**DATA EXTRACT:**
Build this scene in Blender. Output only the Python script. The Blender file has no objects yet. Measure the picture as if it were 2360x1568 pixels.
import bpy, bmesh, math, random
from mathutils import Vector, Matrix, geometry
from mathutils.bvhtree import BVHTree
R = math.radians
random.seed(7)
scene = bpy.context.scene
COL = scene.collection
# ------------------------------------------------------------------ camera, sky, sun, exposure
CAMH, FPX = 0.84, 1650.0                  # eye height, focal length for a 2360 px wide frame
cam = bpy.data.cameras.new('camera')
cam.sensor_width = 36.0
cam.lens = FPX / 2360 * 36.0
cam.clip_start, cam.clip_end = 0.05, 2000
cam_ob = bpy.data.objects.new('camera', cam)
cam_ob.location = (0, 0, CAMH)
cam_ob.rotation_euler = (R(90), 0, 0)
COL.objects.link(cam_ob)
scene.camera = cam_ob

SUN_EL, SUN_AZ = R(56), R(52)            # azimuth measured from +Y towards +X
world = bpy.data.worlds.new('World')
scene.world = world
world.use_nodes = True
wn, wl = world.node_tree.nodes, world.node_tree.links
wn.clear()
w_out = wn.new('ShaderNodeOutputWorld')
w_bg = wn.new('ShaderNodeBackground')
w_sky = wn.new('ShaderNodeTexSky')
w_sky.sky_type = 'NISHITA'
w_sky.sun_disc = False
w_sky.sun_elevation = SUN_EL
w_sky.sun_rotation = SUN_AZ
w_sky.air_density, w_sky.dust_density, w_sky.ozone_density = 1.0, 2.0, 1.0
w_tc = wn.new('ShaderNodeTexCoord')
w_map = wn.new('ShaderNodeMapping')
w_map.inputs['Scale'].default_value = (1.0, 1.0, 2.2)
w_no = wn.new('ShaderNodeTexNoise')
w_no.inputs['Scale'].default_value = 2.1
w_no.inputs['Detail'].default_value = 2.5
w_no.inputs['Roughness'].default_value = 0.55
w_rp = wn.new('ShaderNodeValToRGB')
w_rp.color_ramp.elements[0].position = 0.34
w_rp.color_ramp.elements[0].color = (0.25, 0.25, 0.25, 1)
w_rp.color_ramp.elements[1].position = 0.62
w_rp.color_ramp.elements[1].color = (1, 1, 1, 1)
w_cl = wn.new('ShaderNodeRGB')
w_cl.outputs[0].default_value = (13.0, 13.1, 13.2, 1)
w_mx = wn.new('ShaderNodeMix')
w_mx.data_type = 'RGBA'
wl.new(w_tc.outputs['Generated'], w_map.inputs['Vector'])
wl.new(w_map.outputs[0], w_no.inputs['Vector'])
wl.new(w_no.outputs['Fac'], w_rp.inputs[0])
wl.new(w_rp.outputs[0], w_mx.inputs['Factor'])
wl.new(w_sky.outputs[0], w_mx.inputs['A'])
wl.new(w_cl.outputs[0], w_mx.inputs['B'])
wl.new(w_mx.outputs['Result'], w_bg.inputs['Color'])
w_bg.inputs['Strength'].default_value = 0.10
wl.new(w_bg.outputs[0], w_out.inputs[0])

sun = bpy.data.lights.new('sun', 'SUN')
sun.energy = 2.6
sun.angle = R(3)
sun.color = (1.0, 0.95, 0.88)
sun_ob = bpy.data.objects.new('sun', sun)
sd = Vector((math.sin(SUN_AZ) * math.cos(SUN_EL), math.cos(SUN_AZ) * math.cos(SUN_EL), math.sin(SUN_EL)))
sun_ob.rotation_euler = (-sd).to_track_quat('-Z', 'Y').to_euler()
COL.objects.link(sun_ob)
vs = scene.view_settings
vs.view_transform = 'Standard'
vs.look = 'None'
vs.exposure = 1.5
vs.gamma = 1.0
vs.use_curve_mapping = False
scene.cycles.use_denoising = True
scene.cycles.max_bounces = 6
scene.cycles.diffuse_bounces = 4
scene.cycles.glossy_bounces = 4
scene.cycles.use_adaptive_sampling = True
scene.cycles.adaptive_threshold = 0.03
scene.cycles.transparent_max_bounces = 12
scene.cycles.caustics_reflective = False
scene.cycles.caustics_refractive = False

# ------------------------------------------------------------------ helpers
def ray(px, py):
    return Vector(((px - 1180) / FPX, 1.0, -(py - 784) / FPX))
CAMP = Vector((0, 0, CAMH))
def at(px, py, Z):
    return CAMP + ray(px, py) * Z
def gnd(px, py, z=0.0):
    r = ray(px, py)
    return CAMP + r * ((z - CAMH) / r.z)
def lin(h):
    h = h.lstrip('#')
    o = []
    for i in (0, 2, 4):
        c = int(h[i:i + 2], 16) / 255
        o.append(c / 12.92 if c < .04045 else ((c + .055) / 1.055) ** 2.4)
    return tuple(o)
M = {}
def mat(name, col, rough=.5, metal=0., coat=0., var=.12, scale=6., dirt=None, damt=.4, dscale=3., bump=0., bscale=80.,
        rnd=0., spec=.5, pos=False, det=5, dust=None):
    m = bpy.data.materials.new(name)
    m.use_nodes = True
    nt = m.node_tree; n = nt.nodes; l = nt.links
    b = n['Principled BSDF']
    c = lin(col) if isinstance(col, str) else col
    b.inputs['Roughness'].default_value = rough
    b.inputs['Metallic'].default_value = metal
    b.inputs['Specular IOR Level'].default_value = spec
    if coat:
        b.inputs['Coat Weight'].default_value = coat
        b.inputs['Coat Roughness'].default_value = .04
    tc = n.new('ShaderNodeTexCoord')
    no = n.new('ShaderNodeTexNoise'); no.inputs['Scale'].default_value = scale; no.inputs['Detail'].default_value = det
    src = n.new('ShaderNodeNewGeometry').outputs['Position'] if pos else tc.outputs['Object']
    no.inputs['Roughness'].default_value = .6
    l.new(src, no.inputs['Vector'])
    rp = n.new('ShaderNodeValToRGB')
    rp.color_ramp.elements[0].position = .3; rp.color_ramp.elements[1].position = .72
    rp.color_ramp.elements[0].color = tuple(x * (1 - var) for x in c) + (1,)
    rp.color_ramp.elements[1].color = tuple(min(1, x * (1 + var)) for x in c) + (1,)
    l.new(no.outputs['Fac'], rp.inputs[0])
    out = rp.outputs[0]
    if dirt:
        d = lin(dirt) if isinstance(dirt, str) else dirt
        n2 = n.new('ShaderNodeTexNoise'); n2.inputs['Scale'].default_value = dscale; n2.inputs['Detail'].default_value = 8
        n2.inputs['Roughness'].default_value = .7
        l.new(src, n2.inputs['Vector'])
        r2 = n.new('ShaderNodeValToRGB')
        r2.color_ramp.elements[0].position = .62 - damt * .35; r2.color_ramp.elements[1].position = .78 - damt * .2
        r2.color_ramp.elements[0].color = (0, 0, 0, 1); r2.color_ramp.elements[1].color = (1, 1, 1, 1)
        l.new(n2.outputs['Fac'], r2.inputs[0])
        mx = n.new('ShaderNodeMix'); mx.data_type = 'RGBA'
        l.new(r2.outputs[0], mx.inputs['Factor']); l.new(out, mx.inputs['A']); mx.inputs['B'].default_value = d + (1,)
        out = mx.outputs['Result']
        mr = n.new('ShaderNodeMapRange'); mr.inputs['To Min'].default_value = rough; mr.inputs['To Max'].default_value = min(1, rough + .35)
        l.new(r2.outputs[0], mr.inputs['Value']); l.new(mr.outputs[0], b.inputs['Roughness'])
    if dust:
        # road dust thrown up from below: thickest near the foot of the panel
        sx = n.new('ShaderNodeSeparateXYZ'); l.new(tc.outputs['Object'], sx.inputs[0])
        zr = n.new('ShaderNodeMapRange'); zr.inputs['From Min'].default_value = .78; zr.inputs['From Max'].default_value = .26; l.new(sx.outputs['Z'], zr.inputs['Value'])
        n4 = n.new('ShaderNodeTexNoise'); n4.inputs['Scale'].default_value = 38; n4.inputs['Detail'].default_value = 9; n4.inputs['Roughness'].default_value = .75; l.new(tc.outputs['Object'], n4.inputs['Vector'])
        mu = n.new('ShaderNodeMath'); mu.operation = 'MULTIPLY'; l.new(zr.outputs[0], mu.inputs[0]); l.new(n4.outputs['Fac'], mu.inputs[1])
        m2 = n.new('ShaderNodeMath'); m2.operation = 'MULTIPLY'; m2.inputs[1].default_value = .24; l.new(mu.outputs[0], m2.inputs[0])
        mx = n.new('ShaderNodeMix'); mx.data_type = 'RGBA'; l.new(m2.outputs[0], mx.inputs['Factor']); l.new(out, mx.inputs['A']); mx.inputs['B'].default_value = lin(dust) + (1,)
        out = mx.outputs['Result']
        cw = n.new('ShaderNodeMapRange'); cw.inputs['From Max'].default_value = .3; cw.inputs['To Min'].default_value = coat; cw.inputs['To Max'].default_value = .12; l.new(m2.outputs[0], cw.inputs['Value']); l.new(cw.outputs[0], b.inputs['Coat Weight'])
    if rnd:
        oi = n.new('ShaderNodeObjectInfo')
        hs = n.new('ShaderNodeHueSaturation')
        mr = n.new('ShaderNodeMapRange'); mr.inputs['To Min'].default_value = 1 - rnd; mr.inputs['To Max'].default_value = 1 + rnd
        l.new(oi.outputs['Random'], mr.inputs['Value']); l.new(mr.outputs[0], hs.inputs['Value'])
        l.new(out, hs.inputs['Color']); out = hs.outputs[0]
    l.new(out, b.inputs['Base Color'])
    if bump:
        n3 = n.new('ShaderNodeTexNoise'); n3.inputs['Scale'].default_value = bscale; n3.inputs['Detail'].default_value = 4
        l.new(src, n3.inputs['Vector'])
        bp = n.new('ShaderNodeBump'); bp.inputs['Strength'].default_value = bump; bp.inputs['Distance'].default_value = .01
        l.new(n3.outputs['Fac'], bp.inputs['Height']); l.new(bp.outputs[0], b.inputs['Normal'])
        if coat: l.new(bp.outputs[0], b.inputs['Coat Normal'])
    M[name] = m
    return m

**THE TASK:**
Write down again the exact lines running from the beginning of the data to the line containing "scene.camera = cam_ob", with both ends included.

**COMPLETE RESPONSE:**
Build this scene in Blender. Output only the Python script. The Blender file has no objects yet. Measure the picture as if it were 2360x1568 pixels.
import bpy, bmesh, math, random
from mathutils import Vector, Matrix, geometry
from mathutils.bvhtree import BVHTree
R = math.radians
random.seed(7)
scene = bpy.context.scene
COL = scene.collection
# ------------------------------------------------------------------ camera, sky, sun, exposure
CAMH, FPX = 0.84, 1650.0                  # eye height, focal length for a 2360 px wide frame
cam = bpy.data.cameras.new('camera')
cam.sensor_width = 36.0
cam.lens = FPX / 2360 * 36.0
cam.clip_start, cam.clip_end = 0.05, 2000
cam_ob = bpy.data.objects.new('camera', cam)
cam_ob.location = (0, 0, CAMH)
cam_ob.rotation_euler = (R(90), 0, 0)
COL.objects.link(cam_ob)
scene.camera = cam_ob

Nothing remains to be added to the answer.